The following code compiles perfectly with the latest MSVC, GCC and CLang available at godbolt online compiler explorer site. I wonder why:

namespace ns
{
    struct Test
    {
        void foo();
    };
}

using namespace ns;

// Alert! Member function defined outside its namespace!
void Test::foo()
{
}

int main()
{
    ns::Test   obj;
    obj.foo();
    return 0;
}

cppreference claims that if a member function is defined outside its class, then it must be defined at the namespace of that class. See the very top of the cppreference page about member functions .
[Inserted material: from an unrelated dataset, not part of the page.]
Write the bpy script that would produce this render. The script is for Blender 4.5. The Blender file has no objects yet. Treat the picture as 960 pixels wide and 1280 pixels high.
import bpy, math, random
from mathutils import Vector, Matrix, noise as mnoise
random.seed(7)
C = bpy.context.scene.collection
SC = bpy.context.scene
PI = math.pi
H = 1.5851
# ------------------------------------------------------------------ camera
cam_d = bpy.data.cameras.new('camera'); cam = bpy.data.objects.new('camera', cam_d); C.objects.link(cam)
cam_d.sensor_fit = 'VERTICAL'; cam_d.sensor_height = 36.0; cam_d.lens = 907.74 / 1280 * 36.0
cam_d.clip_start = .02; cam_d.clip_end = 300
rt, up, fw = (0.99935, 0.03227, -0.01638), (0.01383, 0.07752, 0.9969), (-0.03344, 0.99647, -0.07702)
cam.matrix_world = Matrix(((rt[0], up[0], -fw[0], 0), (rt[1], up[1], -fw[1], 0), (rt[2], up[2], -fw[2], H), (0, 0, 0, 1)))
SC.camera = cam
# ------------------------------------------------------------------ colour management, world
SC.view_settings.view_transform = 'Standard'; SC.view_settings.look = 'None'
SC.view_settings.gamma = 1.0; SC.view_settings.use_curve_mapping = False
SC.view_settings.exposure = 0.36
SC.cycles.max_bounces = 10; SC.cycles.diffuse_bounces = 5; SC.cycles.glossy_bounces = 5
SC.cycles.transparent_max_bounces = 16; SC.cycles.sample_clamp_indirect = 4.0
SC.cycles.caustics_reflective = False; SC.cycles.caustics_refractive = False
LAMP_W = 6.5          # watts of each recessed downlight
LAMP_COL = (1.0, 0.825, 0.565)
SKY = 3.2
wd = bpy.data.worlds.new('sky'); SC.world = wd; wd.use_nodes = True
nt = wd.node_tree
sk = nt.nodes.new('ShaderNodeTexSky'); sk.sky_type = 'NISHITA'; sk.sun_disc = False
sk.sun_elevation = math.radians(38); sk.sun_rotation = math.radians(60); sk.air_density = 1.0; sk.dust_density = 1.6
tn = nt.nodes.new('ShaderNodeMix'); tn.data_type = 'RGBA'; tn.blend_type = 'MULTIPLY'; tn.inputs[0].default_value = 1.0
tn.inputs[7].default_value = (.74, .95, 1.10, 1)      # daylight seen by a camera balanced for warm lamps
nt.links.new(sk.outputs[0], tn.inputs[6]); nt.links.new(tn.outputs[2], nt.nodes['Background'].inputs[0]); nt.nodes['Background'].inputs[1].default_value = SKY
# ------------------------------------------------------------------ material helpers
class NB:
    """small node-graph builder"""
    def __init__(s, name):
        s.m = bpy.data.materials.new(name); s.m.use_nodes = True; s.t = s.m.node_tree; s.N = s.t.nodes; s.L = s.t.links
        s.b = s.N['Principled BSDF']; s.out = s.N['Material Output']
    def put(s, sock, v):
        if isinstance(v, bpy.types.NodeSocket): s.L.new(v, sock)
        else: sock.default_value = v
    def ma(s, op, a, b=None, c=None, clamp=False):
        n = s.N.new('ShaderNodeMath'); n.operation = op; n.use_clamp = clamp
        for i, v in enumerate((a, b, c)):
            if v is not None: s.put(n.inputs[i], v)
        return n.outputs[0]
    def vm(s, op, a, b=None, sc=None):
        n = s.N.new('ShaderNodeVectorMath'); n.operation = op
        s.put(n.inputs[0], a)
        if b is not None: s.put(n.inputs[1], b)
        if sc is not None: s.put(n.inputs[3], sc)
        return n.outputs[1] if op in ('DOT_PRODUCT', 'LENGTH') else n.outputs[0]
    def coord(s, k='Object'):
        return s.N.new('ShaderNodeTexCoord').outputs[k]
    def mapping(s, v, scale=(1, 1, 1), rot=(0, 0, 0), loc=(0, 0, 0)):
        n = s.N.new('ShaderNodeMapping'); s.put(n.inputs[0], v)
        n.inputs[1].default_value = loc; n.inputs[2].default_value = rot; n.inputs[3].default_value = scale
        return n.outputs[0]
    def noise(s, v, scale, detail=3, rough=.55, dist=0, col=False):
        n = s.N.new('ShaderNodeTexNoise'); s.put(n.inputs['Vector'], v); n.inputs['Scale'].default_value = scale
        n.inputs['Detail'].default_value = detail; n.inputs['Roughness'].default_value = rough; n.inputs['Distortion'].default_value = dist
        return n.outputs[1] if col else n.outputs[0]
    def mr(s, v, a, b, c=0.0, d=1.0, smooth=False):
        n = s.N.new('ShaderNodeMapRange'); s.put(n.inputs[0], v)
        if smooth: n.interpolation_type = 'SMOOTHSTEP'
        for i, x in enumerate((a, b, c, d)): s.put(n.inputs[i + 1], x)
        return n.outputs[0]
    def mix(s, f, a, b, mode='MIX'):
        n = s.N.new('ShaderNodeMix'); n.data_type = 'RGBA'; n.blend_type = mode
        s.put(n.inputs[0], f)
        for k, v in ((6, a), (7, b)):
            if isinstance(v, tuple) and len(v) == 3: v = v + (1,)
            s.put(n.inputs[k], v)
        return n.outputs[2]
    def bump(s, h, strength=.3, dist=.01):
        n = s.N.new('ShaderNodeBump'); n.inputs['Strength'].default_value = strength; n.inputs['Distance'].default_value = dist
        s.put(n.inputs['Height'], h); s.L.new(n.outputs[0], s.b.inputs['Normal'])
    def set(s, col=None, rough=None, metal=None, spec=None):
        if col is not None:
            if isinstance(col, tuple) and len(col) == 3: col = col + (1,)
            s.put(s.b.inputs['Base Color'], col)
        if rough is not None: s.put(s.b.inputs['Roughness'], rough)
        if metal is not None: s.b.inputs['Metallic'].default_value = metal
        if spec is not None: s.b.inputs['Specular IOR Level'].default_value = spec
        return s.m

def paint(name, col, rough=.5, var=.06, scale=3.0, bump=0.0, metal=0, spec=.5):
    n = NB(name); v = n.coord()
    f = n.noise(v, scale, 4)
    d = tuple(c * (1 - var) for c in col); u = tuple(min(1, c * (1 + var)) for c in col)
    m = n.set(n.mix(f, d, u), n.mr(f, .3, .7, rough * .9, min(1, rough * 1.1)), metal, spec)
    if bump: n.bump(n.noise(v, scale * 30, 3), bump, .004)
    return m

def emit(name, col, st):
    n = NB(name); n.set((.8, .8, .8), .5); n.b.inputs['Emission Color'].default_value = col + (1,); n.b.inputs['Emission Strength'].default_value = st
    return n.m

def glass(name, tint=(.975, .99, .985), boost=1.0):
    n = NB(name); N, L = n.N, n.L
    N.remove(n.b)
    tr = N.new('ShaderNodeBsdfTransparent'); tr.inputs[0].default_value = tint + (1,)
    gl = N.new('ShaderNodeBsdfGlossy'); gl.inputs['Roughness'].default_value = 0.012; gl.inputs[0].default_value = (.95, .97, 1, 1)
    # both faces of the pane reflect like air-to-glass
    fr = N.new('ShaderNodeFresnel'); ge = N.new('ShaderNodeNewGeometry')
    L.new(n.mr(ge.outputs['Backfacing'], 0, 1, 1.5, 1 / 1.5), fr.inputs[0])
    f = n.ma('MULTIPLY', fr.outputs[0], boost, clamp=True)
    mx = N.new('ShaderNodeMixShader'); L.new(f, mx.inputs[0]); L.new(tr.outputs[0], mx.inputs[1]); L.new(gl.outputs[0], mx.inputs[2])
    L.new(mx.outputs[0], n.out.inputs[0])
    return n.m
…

But still, the compilers accept the code. It's really unlikely that all three independent compilers have the same bug, right? So, is there a good reason behind them accepting such code?

Answer 1

Quoting C++17 (n4659) 12.2.1 [class.mfct]/1:

A member function definition that appears outside of the class definition shall appear in a namespace scope enclosing the class definition.

This means it must be defined in the namespace which contains the class, or any parent namespace of that namespace. In your case, it's defined in the global namespace, which does indeed enclose (indirectly) the class definition.

Answer 2

12.2.1 Member functions [class.mfct]

A member function may be defined (11.4) in its class definition, in which case it is an inline member function (10.1.6), or it may be defined outside of its class definition if it has already been declared but not defined in its class definition. A member function definition that appears outside of the class definition shall appear in a namespace scope enclosing the class definition.
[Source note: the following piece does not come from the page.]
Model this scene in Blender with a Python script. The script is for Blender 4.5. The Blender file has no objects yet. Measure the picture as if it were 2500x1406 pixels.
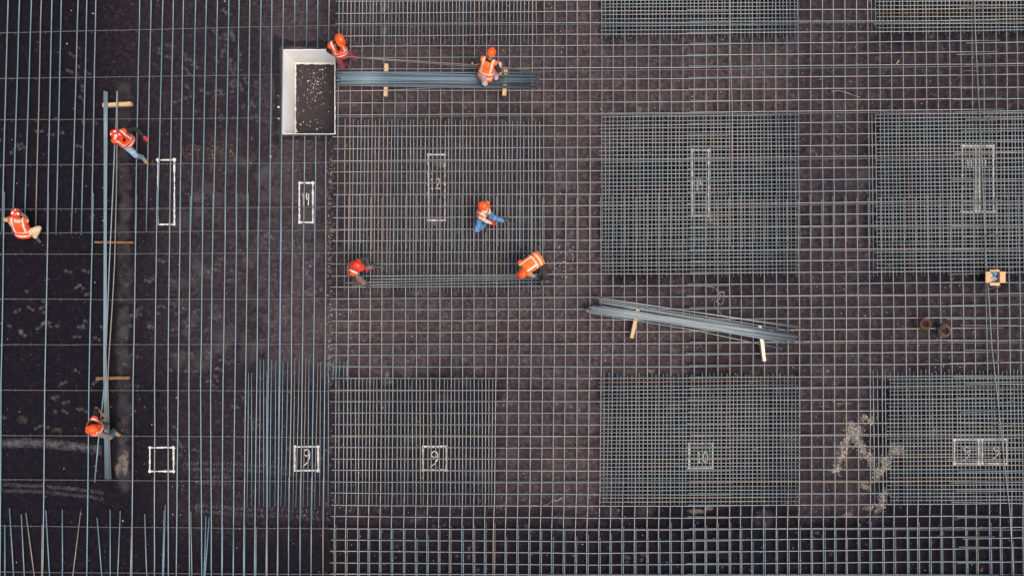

This does not mean the definition must appear in the immediately surrounding scope . It can appear in any enclosing namespace, even if that is several layers up.

However, this would be illegal:

namespace a {
    struct X {
        void Y();
    };
}
namespace b { // not an enclosing namespace
    void X::Y()
    {
        std::cout << "Do a thing!\n";
    }
}

Answer 3

using namespace ns;

5) using-directive: From the point of view of unqualified name lookup of any name after a using-directive and until the end of the scope in which it appears, every name from ns_name is visible as if it were declared in the nearest enclosing namespace which contains both the using-directive and ns_name.
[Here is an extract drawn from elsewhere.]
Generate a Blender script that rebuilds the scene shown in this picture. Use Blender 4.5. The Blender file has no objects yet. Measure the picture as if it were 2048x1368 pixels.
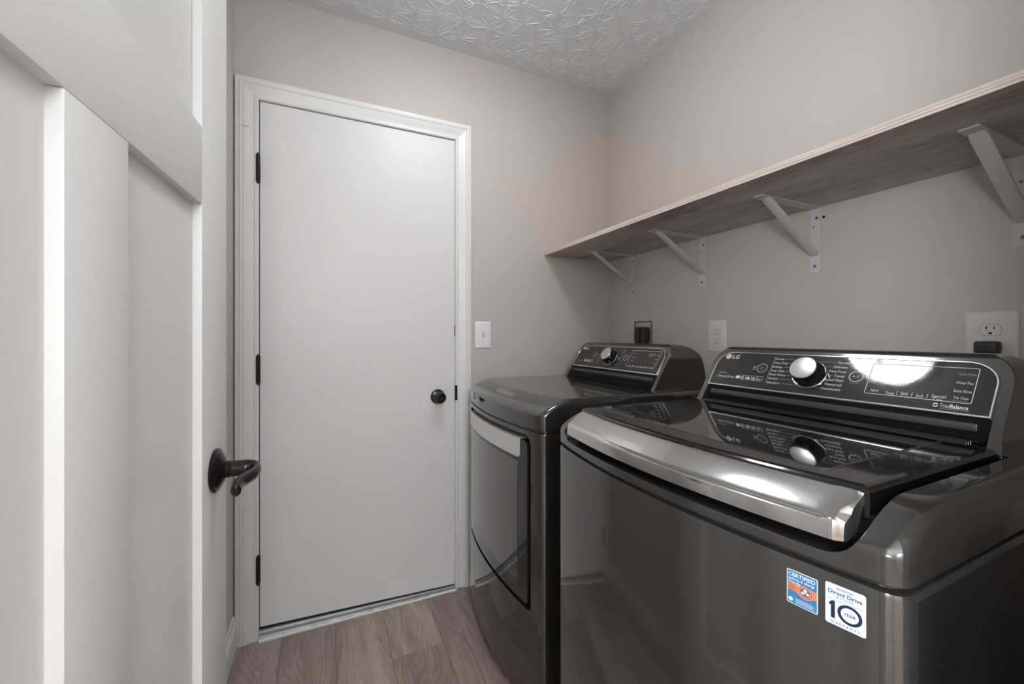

It means that in the current scope ns can be omitted from addressing something inside that namespace.

As such when you write this code:

using namespace std;
vector<string> vectorofstrings;

You don't have to write

std::vector<std::string> vectorofstrings;

The namespace of a class is the name of the class. So if you have:

namespace aNamespace{

class aClass{
    int aMember;
    void aFunction();
};

}

Then the fully qualified lookup is ::aNamespace::aClass and a function must be defined as being part of void ::aNamespace::aClass::aFunction(){}